**WORK REQUIRED:** Extract every line of the material that holds the string "from".

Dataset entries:
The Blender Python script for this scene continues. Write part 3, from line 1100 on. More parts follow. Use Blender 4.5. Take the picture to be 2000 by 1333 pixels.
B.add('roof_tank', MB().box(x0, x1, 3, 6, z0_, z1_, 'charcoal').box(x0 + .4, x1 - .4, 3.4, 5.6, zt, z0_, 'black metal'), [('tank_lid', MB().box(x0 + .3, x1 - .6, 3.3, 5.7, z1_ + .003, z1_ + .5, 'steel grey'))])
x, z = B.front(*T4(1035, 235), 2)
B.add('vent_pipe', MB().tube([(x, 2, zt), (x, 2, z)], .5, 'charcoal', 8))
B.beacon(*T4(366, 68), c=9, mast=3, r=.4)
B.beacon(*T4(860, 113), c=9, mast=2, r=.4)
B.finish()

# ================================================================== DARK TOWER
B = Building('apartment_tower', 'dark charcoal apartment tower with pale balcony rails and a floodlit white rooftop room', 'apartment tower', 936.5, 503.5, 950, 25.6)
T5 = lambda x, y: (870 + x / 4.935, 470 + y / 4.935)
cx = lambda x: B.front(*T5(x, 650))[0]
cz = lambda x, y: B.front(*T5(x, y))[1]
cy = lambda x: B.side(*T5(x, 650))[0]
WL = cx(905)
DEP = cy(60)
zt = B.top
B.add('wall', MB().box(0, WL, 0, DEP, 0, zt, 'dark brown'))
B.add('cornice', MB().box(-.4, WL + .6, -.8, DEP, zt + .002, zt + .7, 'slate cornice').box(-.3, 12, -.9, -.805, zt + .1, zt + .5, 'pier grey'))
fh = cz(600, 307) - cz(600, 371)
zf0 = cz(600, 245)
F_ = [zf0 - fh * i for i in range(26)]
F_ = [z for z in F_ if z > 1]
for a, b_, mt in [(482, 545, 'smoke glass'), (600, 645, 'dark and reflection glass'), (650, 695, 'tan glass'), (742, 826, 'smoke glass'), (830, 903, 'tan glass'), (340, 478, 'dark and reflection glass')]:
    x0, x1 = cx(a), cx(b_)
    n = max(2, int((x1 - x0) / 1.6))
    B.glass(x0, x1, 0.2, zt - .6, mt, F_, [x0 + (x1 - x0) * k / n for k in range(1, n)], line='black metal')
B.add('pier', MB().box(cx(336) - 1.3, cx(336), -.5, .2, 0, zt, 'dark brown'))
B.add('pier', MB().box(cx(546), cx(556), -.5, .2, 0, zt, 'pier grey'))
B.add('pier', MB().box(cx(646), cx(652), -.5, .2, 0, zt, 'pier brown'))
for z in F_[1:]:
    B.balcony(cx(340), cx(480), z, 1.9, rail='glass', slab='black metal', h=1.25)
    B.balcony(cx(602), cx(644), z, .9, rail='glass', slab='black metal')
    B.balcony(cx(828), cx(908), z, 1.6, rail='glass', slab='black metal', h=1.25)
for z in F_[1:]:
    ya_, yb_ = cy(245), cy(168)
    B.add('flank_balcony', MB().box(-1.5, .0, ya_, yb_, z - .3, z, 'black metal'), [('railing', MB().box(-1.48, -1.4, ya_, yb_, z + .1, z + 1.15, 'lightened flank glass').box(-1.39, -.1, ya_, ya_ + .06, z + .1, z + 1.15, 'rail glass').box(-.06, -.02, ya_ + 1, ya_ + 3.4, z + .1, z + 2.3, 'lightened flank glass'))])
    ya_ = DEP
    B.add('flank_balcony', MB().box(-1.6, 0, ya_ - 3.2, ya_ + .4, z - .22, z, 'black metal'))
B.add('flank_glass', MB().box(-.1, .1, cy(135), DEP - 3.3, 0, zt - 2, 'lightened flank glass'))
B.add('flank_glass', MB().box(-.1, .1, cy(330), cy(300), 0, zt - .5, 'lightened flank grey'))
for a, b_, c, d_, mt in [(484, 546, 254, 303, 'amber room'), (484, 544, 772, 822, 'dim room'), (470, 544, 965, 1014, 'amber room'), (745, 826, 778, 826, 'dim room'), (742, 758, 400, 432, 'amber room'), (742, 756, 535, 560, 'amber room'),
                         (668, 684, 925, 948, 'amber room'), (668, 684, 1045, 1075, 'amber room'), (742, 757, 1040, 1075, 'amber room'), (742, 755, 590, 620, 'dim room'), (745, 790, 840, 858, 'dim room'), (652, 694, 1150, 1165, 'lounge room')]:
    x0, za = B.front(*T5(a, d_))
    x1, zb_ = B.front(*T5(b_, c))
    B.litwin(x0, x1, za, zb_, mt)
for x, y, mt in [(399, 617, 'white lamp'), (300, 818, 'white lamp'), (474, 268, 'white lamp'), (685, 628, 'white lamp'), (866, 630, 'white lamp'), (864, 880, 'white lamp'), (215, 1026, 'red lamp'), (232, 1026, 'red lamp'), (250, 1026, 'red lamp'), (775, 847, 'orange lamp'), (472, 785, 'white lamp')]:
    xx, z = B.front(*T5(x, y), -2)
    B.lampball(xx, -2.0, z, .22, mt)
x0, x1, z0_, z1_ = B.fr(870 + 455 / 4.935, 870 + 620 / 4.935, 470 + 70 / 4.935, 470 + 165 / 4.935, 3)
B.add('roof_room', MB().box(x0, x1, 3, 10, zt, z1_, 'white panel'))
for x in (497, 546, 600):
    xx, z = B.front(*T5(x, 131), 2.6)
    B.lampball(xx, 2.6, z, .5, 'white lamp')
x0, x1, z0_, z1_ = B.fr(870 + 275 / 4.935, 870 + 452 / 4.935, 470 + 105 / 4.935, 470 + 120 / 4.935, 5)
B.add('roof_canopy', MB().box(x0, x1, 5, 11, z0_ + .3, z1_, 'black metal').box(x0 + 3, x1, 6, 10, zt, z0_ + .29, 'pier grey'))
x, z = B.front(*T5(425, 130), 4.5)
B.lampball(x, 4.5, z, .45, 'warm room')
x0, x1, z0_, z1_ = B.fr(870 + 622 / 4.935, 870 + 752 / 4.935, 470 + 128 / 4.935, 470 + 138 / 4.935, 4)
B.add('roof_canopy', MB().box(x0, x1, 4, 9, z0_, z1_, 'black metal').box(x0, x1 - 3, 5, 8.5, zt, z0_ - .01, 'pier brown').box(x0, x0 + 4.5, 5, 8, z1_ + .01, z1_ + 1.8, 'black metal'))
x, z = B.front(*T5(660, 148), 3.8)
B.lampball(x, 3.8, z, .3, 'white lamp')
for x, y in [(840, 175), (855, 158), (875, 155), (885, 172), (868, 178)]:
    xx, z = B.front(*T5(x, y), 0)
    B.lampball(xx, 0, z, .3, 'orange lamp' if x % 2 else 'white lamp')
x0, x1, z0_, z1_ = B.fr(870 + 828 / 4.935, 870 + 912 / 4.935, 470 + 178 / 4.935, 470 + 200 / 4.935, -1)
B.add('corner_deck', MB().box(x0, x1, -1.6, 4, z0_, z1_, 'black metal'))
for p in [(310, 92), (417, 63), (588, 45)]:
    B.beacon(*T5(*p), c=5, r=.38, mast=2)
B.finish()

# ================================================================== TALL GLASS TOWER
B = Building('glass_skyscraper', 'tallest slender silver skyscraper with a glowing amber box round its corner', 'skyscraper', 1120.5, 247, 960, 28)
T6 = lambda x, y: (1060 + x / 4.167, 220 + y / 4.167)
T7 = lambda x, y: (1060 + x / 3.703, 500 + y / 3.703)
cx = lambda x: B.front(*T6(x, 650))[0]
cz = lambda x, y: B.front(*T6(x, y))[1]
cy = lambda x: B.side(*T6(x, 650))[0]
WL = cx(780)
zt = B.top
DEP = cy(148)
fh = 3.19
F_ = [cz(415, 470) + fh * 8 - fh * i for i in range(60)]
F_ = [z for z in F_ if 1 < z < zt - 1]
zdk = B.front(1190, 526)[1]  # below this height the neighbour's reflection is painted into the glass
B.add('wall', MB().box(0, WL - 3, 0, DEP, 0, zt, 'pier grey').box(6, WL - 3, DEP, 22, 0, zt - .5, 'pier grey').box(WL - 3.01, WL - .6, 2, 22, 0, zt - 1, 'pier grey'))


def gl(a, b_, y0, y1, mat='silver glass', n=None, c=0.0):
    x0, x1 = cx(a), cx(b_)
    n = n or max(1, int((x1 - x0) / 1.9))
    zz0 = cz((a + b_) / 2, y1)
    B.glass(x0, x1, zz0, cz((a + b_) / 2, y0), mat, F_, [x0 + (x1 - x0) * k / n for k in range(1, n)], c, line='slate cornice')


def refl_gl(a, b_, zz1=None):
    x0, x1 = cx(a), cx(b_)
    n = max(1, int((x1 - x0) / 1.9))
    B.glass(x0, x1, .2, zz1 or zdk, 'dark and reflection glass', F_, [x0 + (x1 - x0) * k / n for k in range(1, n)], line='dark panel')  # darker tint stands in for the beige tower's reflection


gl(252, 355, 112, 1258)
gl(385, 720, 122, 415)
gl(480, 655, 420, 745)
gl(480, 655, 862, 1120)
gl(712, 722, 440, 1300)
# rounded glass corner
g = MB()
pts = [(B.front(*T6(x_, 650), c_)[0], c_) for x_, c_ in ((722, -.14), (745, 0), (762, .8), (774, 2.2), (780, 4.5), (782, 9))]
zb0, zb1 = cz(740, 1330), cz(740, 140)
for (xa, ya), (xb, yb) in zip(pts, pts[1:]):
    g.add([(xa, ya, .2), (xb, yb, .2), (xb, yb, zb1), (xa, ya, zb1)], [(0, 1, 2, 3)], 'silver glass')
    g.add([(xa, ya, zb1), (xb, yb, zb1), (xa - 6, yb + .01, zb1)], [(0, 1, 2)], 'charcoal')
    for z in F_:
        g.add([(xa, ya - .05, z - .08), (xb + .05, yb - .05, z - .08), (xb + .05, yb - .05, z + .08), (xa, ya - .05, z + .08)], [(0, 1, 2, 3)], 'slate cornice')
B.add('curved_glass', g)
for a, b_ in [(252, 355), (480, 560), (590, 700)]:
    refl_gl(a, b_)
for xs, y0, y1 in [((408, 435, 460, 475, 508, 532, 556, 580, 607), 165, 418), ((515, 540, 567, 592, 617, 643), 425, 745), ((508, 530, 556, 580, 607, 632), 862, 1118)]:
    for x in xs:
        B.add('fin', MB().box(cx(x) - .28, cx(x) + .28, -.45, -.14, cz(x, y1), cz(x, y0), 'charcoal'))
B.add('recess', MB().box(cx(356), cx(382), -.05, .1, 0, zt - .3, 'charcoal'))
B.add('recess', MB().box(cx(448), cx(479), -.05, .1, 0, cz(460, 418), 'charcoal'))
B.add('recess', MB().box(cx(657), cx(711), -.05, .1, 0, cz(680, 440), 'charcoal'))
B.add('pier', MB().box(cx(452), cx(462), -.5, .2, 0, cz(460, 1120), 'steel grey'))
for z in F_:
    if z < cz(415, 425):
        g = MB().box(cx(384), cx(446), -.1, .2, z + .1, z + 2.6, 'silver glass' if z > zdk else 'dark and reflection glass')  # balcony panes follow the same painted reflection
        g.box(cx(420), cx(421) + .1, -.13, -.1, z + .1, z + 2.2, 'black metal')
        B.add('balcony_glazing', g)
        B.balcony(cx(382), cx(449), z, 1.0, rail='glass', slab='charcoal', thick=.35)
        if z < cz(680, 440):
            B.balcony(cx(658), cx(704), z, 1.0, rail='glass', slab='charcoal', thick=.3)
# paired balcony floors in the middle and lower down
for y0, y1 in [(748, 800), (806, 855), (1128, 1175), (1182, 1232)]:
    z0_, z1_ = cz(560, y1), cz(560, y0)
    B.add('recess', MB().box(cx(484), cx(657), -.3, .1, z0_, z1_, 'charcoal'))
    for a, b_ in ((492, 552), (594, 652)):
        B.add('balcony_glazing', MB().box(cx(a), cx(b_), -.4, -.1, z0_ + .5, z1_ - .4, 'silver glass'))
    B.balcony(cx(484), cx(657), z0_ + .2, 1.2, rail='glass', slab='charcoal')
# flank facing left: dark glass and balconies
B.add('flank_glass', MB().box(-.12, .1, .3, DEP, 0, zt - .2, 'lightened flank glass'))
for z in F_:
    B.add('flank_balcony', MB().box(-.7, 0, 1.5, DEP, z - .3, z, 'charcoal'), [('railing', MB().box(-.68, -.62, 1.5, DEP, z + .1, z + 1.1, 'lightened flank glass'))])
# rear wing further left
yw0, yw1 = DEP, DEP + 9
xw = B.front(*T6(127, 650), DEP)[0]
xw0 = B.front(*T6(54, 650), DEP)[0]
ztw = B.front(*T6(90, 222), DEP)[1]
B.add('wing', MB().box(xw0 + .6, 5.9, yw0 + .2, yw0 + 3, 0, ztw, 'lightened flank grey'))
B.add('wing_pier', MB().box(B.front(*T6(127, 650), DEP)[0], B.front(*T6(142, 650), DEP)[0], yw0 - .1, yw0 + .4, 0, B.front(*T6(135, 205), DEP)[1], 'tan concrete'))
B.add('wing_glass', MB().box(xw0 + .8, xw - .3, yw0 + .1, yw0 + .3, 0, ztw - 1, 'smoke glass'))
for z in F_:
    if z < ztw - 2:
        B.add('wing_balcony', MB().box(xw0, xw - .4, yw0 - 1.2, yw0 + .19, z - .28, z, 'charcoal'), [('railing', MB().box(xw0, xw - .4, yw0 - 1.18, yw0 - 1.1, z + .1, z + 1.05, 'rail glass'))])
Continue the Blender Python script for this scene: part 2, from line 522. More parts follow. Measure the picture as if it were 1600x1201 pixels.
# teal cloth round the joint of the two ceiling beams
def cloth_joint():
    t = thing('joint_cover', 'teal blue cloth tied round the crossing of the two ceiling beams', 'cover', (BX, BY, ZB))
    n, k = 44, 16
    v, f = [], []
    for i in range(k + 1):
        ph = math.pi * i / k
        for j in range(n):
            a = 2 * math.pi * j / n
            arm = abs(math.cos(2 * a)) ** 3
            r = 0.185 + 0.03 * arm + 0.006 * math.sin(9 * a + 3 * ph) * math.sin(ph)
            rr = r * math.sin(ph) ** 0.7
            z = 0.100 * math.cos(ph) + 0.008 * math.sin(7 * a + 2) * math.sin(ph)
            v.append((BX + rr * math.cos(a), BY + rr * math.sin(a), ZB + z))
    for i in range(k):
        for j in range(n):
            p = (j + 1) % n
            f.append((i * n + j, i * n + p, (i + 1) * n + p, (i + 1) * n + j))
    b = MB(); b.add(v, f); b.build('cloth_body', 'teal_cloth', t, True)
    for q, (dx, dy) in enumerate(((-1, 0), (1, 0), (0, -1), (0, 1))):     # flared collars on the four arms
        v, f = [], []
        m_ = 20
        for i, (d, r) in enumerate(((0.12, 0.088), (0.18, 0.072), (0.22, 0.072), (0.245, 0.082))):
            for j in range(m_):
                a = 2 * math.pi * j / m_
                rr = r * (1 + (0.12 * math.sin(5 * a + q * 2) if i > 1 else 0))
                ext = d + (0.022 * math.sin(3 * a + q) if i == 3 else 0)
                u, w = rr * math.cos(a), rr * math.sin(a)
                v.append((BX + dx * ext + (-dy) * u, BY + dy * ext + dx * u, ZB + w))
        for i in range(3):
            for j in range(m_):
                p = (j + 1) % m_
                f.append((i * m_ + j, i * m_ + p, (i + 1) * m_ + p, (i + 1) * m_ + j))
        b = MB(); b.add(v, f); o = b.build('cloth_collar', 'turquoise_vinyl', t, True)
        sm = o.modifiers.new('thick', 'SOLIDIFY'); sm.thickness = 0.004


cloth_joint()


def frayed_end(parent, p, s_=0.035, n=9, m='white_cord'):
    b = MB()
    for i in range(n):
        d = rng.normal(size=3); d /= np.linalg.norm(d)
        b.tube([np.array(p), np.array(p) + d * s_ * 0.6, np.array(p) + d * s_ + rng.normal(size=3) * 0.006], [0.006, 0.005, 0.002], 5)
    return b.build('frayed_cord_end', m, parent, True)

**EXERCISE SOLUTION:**
The Blender Python script for this scene continues. Write part 3, from line 1100 on. More parts follow. Use Blender 4.5. Take the picture to be 2000 by 1333 pixels.
Continue the Blender Python script for this scene: part 2, from line 522. More parts follow. Measure the picture as if it were 1600x1201 pixels.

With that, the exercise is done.